Opinión

Segunda noche de invierno

Cerré la puerta con aquella llave gruesa de la que colgaba un canutillo de lana roja. La verdad es que no hacía falta pues en el pueblo nadie entraría en el local. Era la escuela y eso para los viejos del lugar era intangible. La escuela, entonces, ya sé que ahora no, tenía una misión y era la de guardar la sabiduría para trasmitirla a los niños del pueblo y a los restantes mortales.

Me di cuenta luego de que el respeto con el me veneraban no provenía de mí, jovenzuelo profesor primerizo, sino del hecho de que yo era el oficiante que podía tocar la sabiduría con mis manos.

Ya os había contado que tenía la clara sensación de ser transparente, de que me miraban, se interrelacionaban conmigo con todo afecto, pero no me veían. A esa altura, en el segundo día de mi estancia en el pueblo, comencé a entenderlo. Me respetaban tanto por mi hierático oficio y eso me convertía para ellos en un ser casi mitológico. Extraña sensación para un chaval que estrenaba el ser un hombre que trabajaba, casi sin percatarse, con lo arcano.

Las señoras del pueblo habían limpiado la sacristía de la ermita y se acercaron dos hombres a enseñarme mis aposentos. Eran simples: una altísima cama de hierro con un jergón de borra y una banqueta. Digo mal ya que también poseía una vela amarilla apretada a la fuerza sobre una dorada palmatoria. Ésta parpadeaba sobre el cuadro del ventanuco.

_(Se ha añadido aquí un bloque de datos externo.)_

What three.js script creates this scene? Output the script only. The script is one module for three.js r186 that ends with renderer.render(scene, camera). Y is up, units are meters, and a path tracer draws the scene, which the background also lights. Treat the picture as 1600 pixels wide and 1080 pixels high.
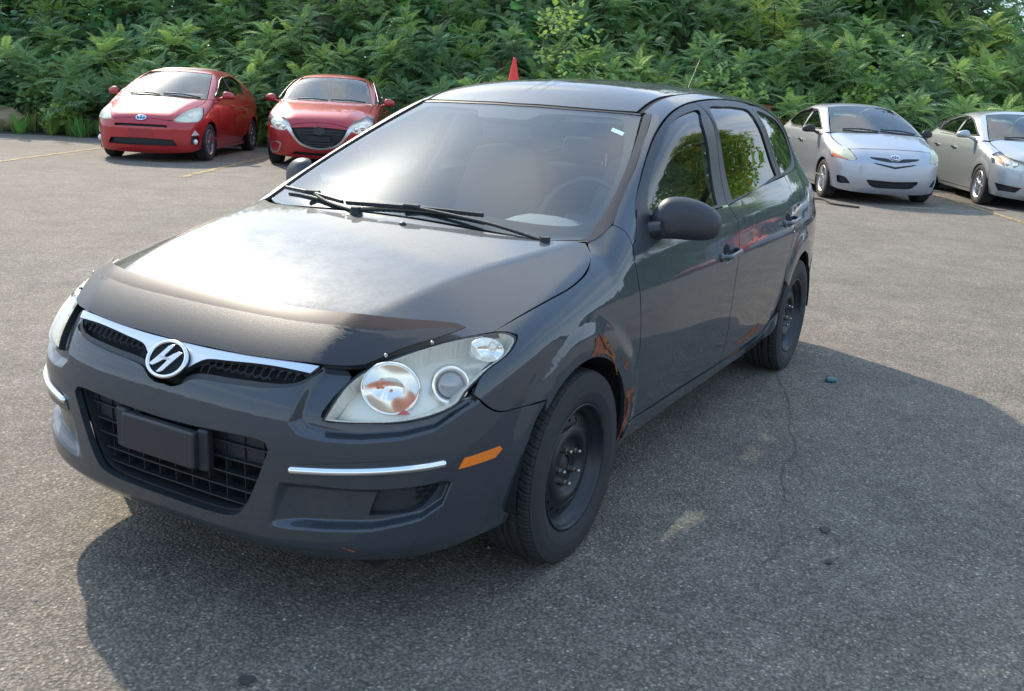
import * as THREE from 'three';
import { mergeGeometries } from 'three/addons/utils/BufferGeometryUtils.js';
import { RoundedBoxGeometry } from 'three/addons/geometries/RoundedBoxGeometry.js';
import { createNoise2D, createNoise3D } from 'simplex-noise';

// ---------- camera, sky, sun, exposure ----------
const scene = new THREE.Scene();
const camera = new THREE.PerspectiveCamera(39.93, 1600 / 1080, 0.1, 400);
{
  const yaw = 3.6511, pitch = -0.2656, roll = 0.0509;
  camera.position.set(2.0229, 1.4521, 2.5435);
  const d = new THREE.Vector3(Math.sin(yaw) * Math.cos(pitch), Math.sin(pitch), Math.cos(yaw) * Math.cos(pitch));
  const r = new THREE.Vector3().crossVectors(d, new THREE.Vector3(0, 1, 0)).normalize(), u = new THREE.Vector3().crossVectors(r, d);
  camera.up.copy(u).multiplyScalar(Math.cos(roll)).addScaledVector(r, -Math.sin(roll));
  camera.lookAt(camera.position.clone().add(d));
}
const SUN = new THREE.Vector3(-0.715, 0.575, -0.40).normalize();
const renderer = new THREE.WebGLRenderer();
renderer.toneMapping = THREE.LinearToneMapping;
renderer.toneMappingExposure = 1.78;
renderer.shadowMap.enabled = true;
const sun = new THREE.DirectionalLight(new THREE.Color(1, 0.89, 0.74), 3.5);
sun.position.copy(SUN).multiplyScalar(60); sun.castShadow = true; sun.shadow.radius = 1.6;
Object.assign(sun.shadow.camera, { left: -30, right: 30, top: 30, bottom: -30, near: 1, far: 150 });
sun.shadow.mapSize.set(2048, 2048);
scene.add(sun, sun.target);

// ---------- small maths ----------
const clamp = (x, a = 0, b = 1) => Math.min(b, Math.max(a, x));
const lerp = (a, b, t) => a + (b - a) * t;
const sstep = (a, b, x) => { const t = clamp((x - a) / (b - a)); return t * t * (3 - 2 * t); };
const smax = (a, b, k) => { const h = Math.max(k - Math.abs(a - b), 0) / k; return Math.max(a, b) + h * h * k * 0.25; };
const smin = (a, b, k) => -smax(-a, -b, k);
// monotone cubic through points, straight beyond the ends
function curve(pts) {
  const n = pts.length, x = pts.map((p) => p[0]), y = pts.map((p) => p[1]), d = [], m = [];
  for (let i = 0; i < n - 1; i++) d.push((y[i + 1] - y[i]) / (x[i + 1] - x[i]));
  for (let i = 0; i < n; i++) {
    if (i === 0) m.push(d[0]); else if (i === n - 1) m.push(d[n - 2]);
    else if (d[i - 1] * d[i] <= 0) m.push(0);
    else { const h0 = x[i] - x[i - 1], h1 = x[i + 1] - x[i], w1 = 2 * h1 + h0, w2 = h1 + 2 * h0; m.push((w1 + w2) / (w1 / d[i - 1] + w2 / d[i])); }
  }
  return (v) => {
    if (v <= x[0]) return y[0] + m[0] * (v - x[0]);
    if (v >= x[n - 1]) return y[n - 1] + m[n - 1] * (v - x[n - 1]);
    let i = 0; while (v > x[i + 1]) i++;
    const h = x[i + 1] - x[i], t = (v - x[i]) / h, t2 = t * t, t3 = t2 * t;
    return y[i] * (2 * t3 - 3 * t2 + 1) + h * m[i] * (t3 - 2 * t2 + t) + y[i + 1] * (3 * t2 - 2 * t3) + h * m[i + 1] * (t3 - t2);
  };
}
let seedState = 12345;
const rnd = () => { seedState = (seedState * 1664525 + 1013904223) >>> 0; return seedState / 4294967296; };
const rr = (a, b) => a + (b - a) * rnd();
const noise2 = createNoise2D(rnd), noise3 = createNoise3D(rnd);
const fbm = (x, y, n = 4) => { let s = 0, a = 0.5; for (let i = 0; i < n; i++) { s += a * noise2(x, y); x = x * 2.03 + 5.1; y = y * 2.03 - 3.7; a *= 0.5; } return s; };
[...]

Malamente pasé esta segunda noche. El frío me perseguía, aunque me tapaba con aquel abrigo loden y gris que había traído. No apagué la vela porque no tenía más cerillas para volver a encenderla y siendo sinceros porque el miedo a lo desconocido se acostaba conmigo. Deseaba que pasase rápidamente la noche, pero ella no me hacía caso y caminaba lenta y dando traspiés como una vieja.

A los pies de la cama estaba mi maleta en la que mi madre había metido todo un equipamiento para la montaña. Cada poco me levantaba y cogía una pieza de lana con la que me cubría más y más. A la mañana, aquella cama sin mantas ni sábanas era un revoltijo de ropa mal apañada.

La luz de la mañana fue colándose apamplada por aquel agujero tapado con un cristal viejo. Me percaté que realmente aquello que yo tenía por ventana era sólo una parte del limosnero de la ermita. Efectivamente, ya que cuando arrastré aquella puerta y me vi fuera pude leer un viejo cartel que seguro se dirigía a los peregrinos y romeros:

“Echa limosna, viajero, al Cristo del Ecce Homo y al instante verás cómo te saca del atolladero”.

El hambre de la mañana era un ratón en el fondo de mi armario personal. Me estaba preguntando si empezaba el pequeño queso que traía en la mochila para iniciar un frugal desayuno, cuando apareció una buena mujer con un humeante caldero de leche fresca recién ordeñada.

Me lo eché al coleto, como diría un castizo, rápidamente y delante de la señora que se tapaba con un gordo chal color de avellana. Se rio la mujer lo más discretamente que pudo al veme con aquel bigote lechoso y cálido.

El agua caía leve, menuda y fría en aquella mañana que me mostraba, de nuevo, otra estampa de Antioquía. Las casas mantenían el piso de arriba y desde abajo les subía aquella calefacción vacuna y caballar a la que yo envidiaba desde la mía desvencijada y desguarnecida.